T-DOSE (II)
Excuse me for the brevity of the previous post, it was done on my mobile phone (per experiment), and thus I was limited in the amount of characters I could post.
I just returned from Eindhoven (which, by the way, is the most ugly city in the Netherlands), and all in all I had a fun day. I went to see two talks: one on KDE 4 programming by Adriaan de Groot. I met him six years ago, when I was part of the Dutch translation team and we celebrated five years of KDE. He announced technologies, that for us as Haiku lovers, weren’t all that new. For example: finally KDE introduced Thread Weaver, an API that provides a job-based interface to perform tasks in threads. Of course, since X is always limited to the single-thread event model, this still makes the GUI run in a single thread. He also introduced an API to play sound files with three lines of code. We already have that one!

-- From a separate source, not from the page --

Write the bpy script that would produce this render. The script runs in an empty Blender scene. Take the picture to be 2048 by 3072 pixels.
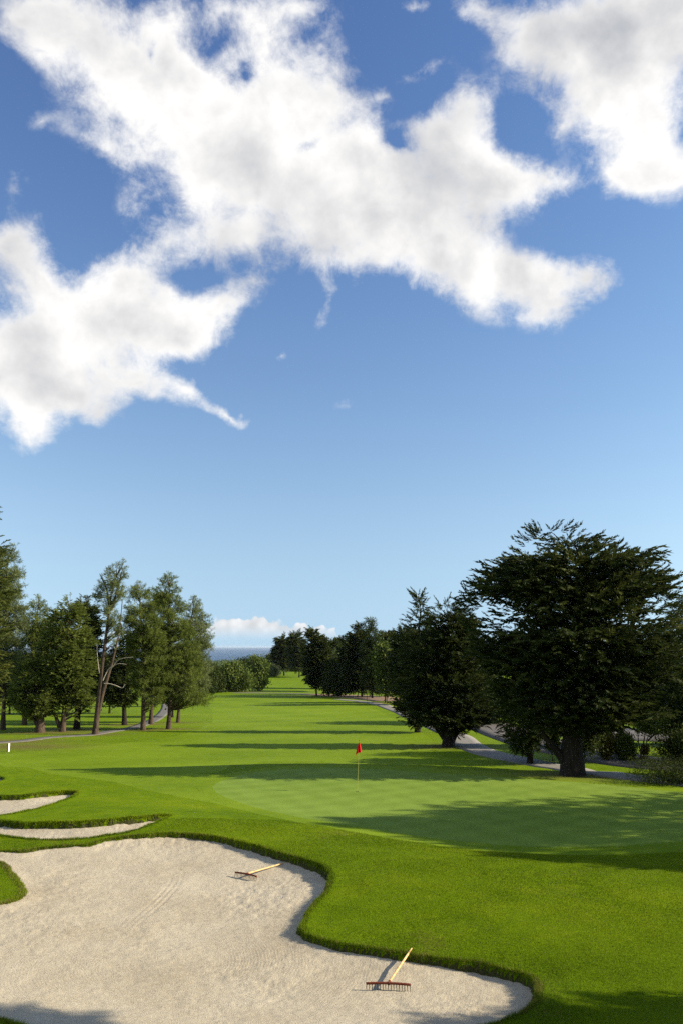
import bpy, math, random
import numpy as np
from mathutils import Vector, Matrix
R = math.radians
SC = bpy.context.scene
COL = SC.collection

# ------------------------------------------------------------------ camera, sky, sun, exposure
CAMZ = 5.6; PITCH = R(9.34); FPX = 2450.0
cam = bpy.data.cameras.new('camera'); camo = bpy.data.objects.new('camera', cam); COL.objects.link(camo)
camo.location = (0, 0, CAMZ); camo.rotation_euler = (R(90) + PITCH, 0, 0)
cam.sensor_fit = 'VERTICAL'; cam.sensor_height = 24; cam.sensor_width = 16; cam.lens = 24 * FPX / 3072
cam.clip_start = 0.1; cam.clip_end = 120000
SC.camera = camo
SUN_EL = R(27); SUN_AZ = R(92.5)          # azimuth measured clockwise from +Y
sun = bpy.data.lights.new('sun', 'SUN'); sun.energy = 5.0; sun.angle = R(0.6); sun.color = (1.0, 0.88, 0.69)
suno = bpy.data.objects.new('sun', sun); COL.objects.link(suno)
SUNV = Vector((math.sin(SUN_AZ) * math.cos(SUN_EL), math.cos(SUN_AZ) * math.cos(SUN_EL), math.sin(SUN_EL)))
suno.rotation_euler = SUNV.to_track_quat('Z', 'Y').to_euler(); suno.location = (40, 0, 60)
SC.view_settings.view_transform = 'Standard'; SC.view_settings.look = 'None'
SC.view_settings.exposure = 0.90; SC.view_settings.gamma = 1
SC.cycles.use_denoising = False
SC.cycles.max_bounces = 6; SC.cycles.volume_bounces = 0; SC.cycles.transparent_max_bounces = 4
SC.cycles.sample_clamp_indirect = 4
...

Seriously though, it was nice to see some of the cool things such as Sonnet, an integrated spell checker that is applied to almost all text input, and Solid, an abstraction for hardware. Whilst this is extremely useful for KDE, since it runs on many platforms, the cleanliness of the API (on first sight) might provide some interesting ideas for Haiku as well.
The second talk I could enjoy was one by Joern Engel, on efficient data structures. While I’m not a very technical person, I did enjoy his talk. He outlined different ways to store data, in linear lists, in hashes and in B-trees, and explains their efficiency based on speed. His idea is the following: since RAM essentially is a high-latency, high-speed data storage medium - with current hardware advancements, hard disks have the same speed - and the L1-cache has become the low-latency memory, we need to work as efficiently as possible when creating data structures. By predicting what the CPU will prefetch into the L1-cache, we can pick data structures that fit best what we do with our data. He calculated what operations were most efficient on B-trees, on hashes and on linearly stored data. Conclusion: certain types of B-trees have the most advantage, and sometimes a hash can be very efficient, depending on the context, but “if you want to use hashes, use B-trees instead”.
Afterwards we had the ‘social event’, we went out for diner. I’d like to thank the organisation for their generosity: for the speakers, the diner was on them. During the diner I had the time to talk to some interesting people about Open Source (yes, we had the MIT versus GPL debate - luckily I’m good at debating), about the difference between Dutch and Flemish, and so on. I also got to lobby people to come to my speech tomorrow.
Anyway, I’m going to work on the speech now: due to the fact that the crowd is a lot more geek than I expected, I’m going to transform the speech into a more technical one. For tomorrow, keep your fingers crossed for a good turn-out!